I reconnected with the richness and beauty of the world around me when I moved away from my conservative Christian beliefs.
Until then I didn’t know I was disconnected. I didn’t realize my beliefs had narrowed my world until it opened up again and I felt the difference.
As a conservative Bible-believing Christian I believed I could relate deeply only to other conservative Bible-believing Christians. My other relationships were limited (unless I could lead that person to Christ) because we lacked the ‘bond of the Holy Spirit’.
My beliefs blinded me to the many simple natural ways in which I could connect with others. When I lost the beliefs I found myself enjoying people more. Now I am free to appreciate them on any level, not just ‘through the Spirit’.
It wasn’t just relationships that lost value when I was a Christian. Knowledge and art were useless and pointless unless they led people to Christ or deeper in their walk with him. The amazing discoveries and inventions of humanity were mostly wasted time on the way to a lost eternity. Now I am free to enjoy all learning again outside the pages of the Bible.
I was also disconnected by fear. What was not of Christ might lead me astray. I should avoid such things (I’m thinking of books rather than people, who I couldn’t avoid because I was supposed to lead to Christ). This fear happily dissipated as my beliefs changed. Now I’m free to read more widely again.
I don’t want to over-generalize my personal experience. It was my particular understanding of my faith which narrowed and shut down my world, disconnecting me from the richness and beauty around me. I’m not saying it happens to all Christians. Nor that my only way of escape was losing my Christian beliefs.
What I do know is: I’m very glad my world has opened up again and I’m free to reconnect and enjoy it in every way possible.

I hear ya Helen. And living out this side of all of that those words “I came so that they might have life and have it to the full” have extra resonance, do they not? So much beauty in the world, it makes me ache sometimes
Thanks Sue. I have always liked that quote!
Helen, thanks for these insightful thoughts. I haven’t lost my beliefs, but I have experienced a similar process of realizing that the “Christianized” view of the arts in particular has been both restrictive and exploitive (art with an enforced agenda). I also relate to the disconnect you described, which is very sad to see within the church because it honestly doesn’t reflect the God of the Bible. I deeply appreciate the depth you are bringing to this conversation, Helen. It’s good to have you writing here.

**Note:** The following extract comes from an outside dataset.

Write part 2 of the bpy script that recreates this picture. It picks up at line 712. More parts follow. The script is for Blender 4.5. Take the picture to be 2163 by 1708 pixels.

Thanks for sharing, Jeff. I thought there might be some other people here who could relate. As a musician I would think some of this comes very close to you – since the way other Christians think of you and interact with you presumably is affected by their beliefs about the arts. The church I used to go to recently started an arts group to support and encourage Christian arts professionals. I was pleased to see that(I found out about it on facebook
).
Helen – Well said, as usual! When I got out of the Christian ghetto and found God at work in all of these “unlikely” places and people who I had been told were “far from God”, I was amazed… and encouraged. I opt for the life of freedom and a God that is much, much bigger than the church.
Thanks Glenn. Freedom is a wonderful thing!
Helen, Helen, Helen… You are so right. I don’t know what it is, exactly, but there is something about living in the tight confines of the fundamental theological world that colors the world grey. I remember taking an art class and being very concerned that the teacher wasn’t somehow working bible verses or bible messages into her art work. I am still a Christian, but I cannot express the difference there is in viewing the world as a holistic thing…instead of compartmentalizing the world into “spiritual” and “not spiritual.” I like this guy’s thoughts along these lines, speaking of this topic: evangelicalinthewilderness.blogspot.com
I am seeing a lot of the characteristics usually attributed to God (creativity, beauty, generosity, compassion, etc.) in people who (gasp!) don’t even admit to believing in or following God. To me, this agrees with being made in God’s image, and not being ‘totally depraved’. But it takes time to unlearn some of those old conservative fundamentals.
Thanks for your comment, Molly. I was thinking there were probably Christians who could relate. Al, yes, it does take time and it was only in retrospect that I could see what I’d been missing. It’s a bit like: before, there was a bright light shining on everything which seemed attractive (security, unconditional love, heaven), but now I see it washed out the subtlety, beauty and richness of the individual colors.
WOW! I can certainly relate to this as well. I was one of the rebels that would ask why we have to fear this so much? :’( They never really could give me an answer that made sense. It made me feel like such an outsider that they just seemed to tolerate. I lived with that feeling for a long time. When I realized I didn’t have to view things like this? It felt like the chains just fell to the floor!
Hi Hannah, thanks for your comment. I’m so glad your chains have fallen to the floor!
Your story is my story is our story. A sad back story it is, but doesn’t it make us appreciate the new story better. Thanks, Helen, for helping us all know that we are not alone in our seeking to find the Way.
Hi Alien Drums, thanks for your comment. I’m glad Glenn invited you to write for CC; I’m looking forward to your contributions!